Valeriana officinalis

A clump-forming tall perennial with pinnate basal foliage and numerous umbels of sweetly scented flowers on slender stems from late spring to summer. 1.5m x 90cm. RHS H4, USDA 4a-7b.
Penstemon ‘Pensham Plum Jerkum’

A compact, semi-evergreen perennial with upright stems of emerald-green leaves. From these emerge racemes of deep plum-purple bell flowers though summer into early autumn. 90cm x 50cm. RHS H4, USDA 3a-8b.
Lupinus ‘Masterpiece’

An upright perennial with bushy, deeply palmate leaves, giving rise in early summer to spires of intense reddish-purple flowers that have a contrasting orange fleck. RHS H5, USDA 3a-6b.
Rosa Dannahue (= ‘Ausa6b15’)

A compact bushy shrub rose with double apricot-coloured blooms that are lusciously scented and repeat through summer into autumn. 1.5m x 1.5m.

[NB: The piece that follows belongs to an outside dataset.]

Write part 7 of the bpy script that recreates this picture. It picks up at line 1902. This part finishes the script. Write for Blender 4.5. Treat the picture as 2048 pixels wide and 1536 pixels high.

RHS H5, USDA 5a-9b.
Leymus arenarius

A loose, spreading perennial grass with arching blue-grey linear foliage with stiff upright stems holding tight glaucous inflorescences that age to buff spikes. 1.5m x 1m. RHS H7, USDA 4a-9b.
Iris ensata

An elegant Japanese water iris with erect linear mid-green foliage and electric violet-purple flowers and contrasting yellow throat in summer. 90cm x 50cm. RHS H6, USDA 4a-9b.
Verbascum ‘Pink Domino’

A clump-forming herbaceous perennial with a basal rosette of deciduous dark-green leaves from which rise spikes of dusky rose-pink flowers. 1.5m x 50cm. AGM*. RHS H6, USDA 5a-9b.
*Holds an Award of Garden Merit from the Royal Horticultural Society. †Hardiness ratings given where available.